Prince: It’s all negotiated.

Williams: It’s all negotiated.  If you are good at finances, or if you are good at cooking, it’s based on your own tastes.  It’s not because of your gender that you have to do these things.  What would happen if that went out the window?  What if straight relationships—and there already are tons of straight relationships that work this way—

Prince: I do all of the cooking, and I have done so for a decade.

Williams: And I’m sure your household isn’t you “presiding.”  I’m sure there is more of a partnership model.  This is what feminism brought to the table, and this is why the Church freaked out about feminism, and that feminism would be a slippery slope to gay marriage, the Equal Rights Amendment, etc.  They don’t want to lose this “Father Knows Best” template.  For some reason, this is what they are holding onto so fiercely.  That’s why Kate Kelly is a threat to the Church, and Ordain Women is a threat.  The three great threats of the Church: feminists, homosexuals, and “so-called intellectuals.”

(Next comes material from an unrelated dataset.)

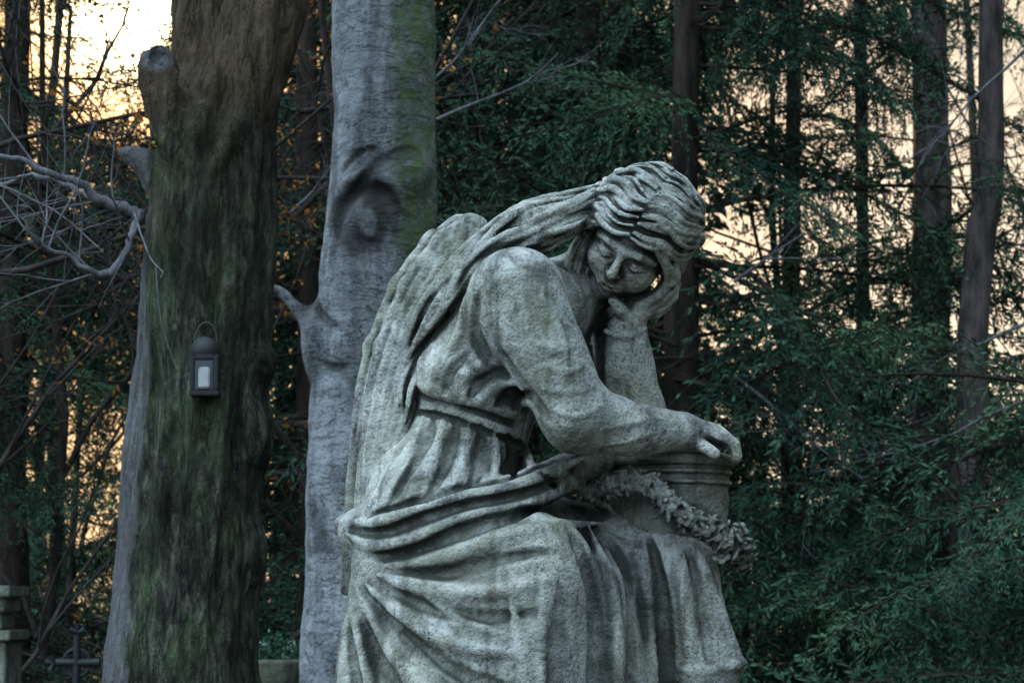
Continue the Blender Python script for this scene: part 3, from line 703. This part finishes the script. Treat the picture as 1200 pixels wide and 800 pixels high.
# ------------------------------------------------------------------ CONIFER BOUGHS (merged into one foliage mesh per tree)
def bough(seed,L=1.6,sp=.019,wf=1.0):
    r=np.random.default_rng(seed); base=[];dirn=[];ln=[];tb=Tubes()
    f=lambda t:np.array([L*t,0.06*math.sin(3*t+seed),-0.34*t*t+0.05*math.sin(5*t+seed)])
    tb.add([f(t) for t in np.linspace(0,1,8)],np.linspace(.012,.003,8),4,1)
    for sd in (-1,1):
        t=0.10
        while t<1:
            t+=r.uniform(.02,.055)
            if t>1: break
            l=(0.42*(1-t)**.7*r.uniform(.3,1.25)+0.08); an=math.radians(r.uniform(30,75)); o=f(t)
            d=np.array([math.cos(an),sd*math.sin(an),r.uniform(-.25,.25)]); dr=r.uniform(.2,1.3)
            pts=[o+d*l*s+np.array([0,0,-dr*l*s*s]) for s in np.linspace(0,1,4)]
            tb.add(pts,np.linspace(.003,.0012,4),3,1)
            m=int(l/sp)+2
            for i in range(m):
                s=(i+r.random())/m; q=o+d*l*s+np.array([0,0,-dr*l*s*s]); tg=d+np.array([0,0,-2*dr*s]); 
                for e in (-1,1):
                    lat=np.cross(tg,[0,0,1])*e; dd=tg*.8+lat*r.uniform(.4,1.1)+r.normal(0,.3,3); dd/=np.linalg.norm(dd)
                    base.append(q); dirn.append(dd); ln.append(r.uniform(.02,.075)*(1-.35*s))
    base=np.array(base);dirn=np.array(dirn);ln=np.array(ln)[:,None]
    w=np.cross(dirn,np.array([0,0,1])+r.normal(0,.6,dirn.shape)); w/=np.linalg.norm(w,axis=1)[:,None]; w*=.0048*wf*(.7+.6*r.random((len(w),1)))
    V=np.stack([base,base+dirn*ln*.5+w,base+dirn*ln,base+dirn*ln*.5-w],1).reshape(-1,3); Qn=np.arange(len(V)).reshape(-1,4)
    VT=np.concatenate(tb.V);QT=np.concatenate(tb.Q)+len(V)
    return np.vstack([V,VT]),np.vstack([Qn,QT]),np.concatenate([np.zeros(len(Qn)),np.ones(len(QT))])
BG=[bough(100+i) for i in range(6)]; BG2=[bough(200+i,1.6,.032,1.7) for i in range(6)]
def conifer(path,widths,D,layers,mat,lens=(0.9,1.6),seed=0,name="conifer_tree",top=14):
    random.seed(seed); e=empty(name)
    P=list(WP(path,D)); R=[w*0.5*0.0004*D for w in widths]
    b=P[0].copy(); b[2]=-.05; b[0]+= (P[0][0]-P[1][0])*0.3
    t=P[-1].copy(); t[2]=top; t[0]+=(P[-1][0]-P[-2][0])*1.0
    P=np.array([b]+P+[t]); R=np.array([R[0]*1.25]+R+[.02]); PR=catmull(np.hstack([P,R[:,None]]),8)
    tb=Tubes(); tb.add(PR[:,:3],np.maximum(PR[:,3],.01),14,0,wob=.35,seed=seed); tb.obj("trunk",e,[mat])
    VV=[];QQ=[];MM=[];n0=0; src=BG if D<12.5 else BG2
    for (za,zb_,n) in layers:
      for i in range(n):
        z=random.uniform(za,zb_); k=np.interp(z,PR[:,2],np.arange(len(PR))); j=int(k); p=PR[min(j,len(PR)-1),:3]
        v,q,m=random.choice(src); s=random.uniform(*lens)
        Rm=np.array(Euler((random.gauss(0,.6),random.uniform(-.4,.45),random.uniform(0,6.283)),'XYZ').to_matrix())*s
        VV.append(v@Rm.T+np.array([p[0],p[1],z])); QQ.append(q+n0); MM.append(m); n0+=len(v)
    add("foliage",np_mesh("foliage",np.vstack(VV),np.vstack(QQ),False,np.concatenate(MM)),e,[M_needle,M_tr_brown])
    return e
C=conifer
def el(D,py): return 1.6+D*math.tan(PITCH+math.atan((400-py)/600*HT))
def lay(D,pym,nl,nh,zb=.5): return [(zb,el(D,pym),nl),(el(D,pym),el(D,-250),nh)]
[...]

There is a line in the movie “Lincoln” that Tony Kushner wrote, and it’s something to the effect of, “What liberties might we discover when we give up the freedom to oppress?”  He was speaking in the context of abolition.  What will Mormonism gain when it gives up its religious liberty, its deeply held religious beliefs to discriminate against people—women, gays, etc.?  What will they gain?  So much!

(Troy Williams, March 30, 2015)

Young: In that letter to Marlin Jensen, I mentioned that the bishop of the singles ward had told his Relief Society—how he said it, and I don’t know why I didn’t word it like that to Marlin—what he said exactly was, “Children raised by gay parents have lower IQ’s.”  That bishop is now my stake president.  I had a stack of articles to give him on how children raised by gay parents not only do well, but do exceptionally.  Their IQ’s are higher than most, which helps them in all areas of their lives.  So I’ve been waiting for the right moment.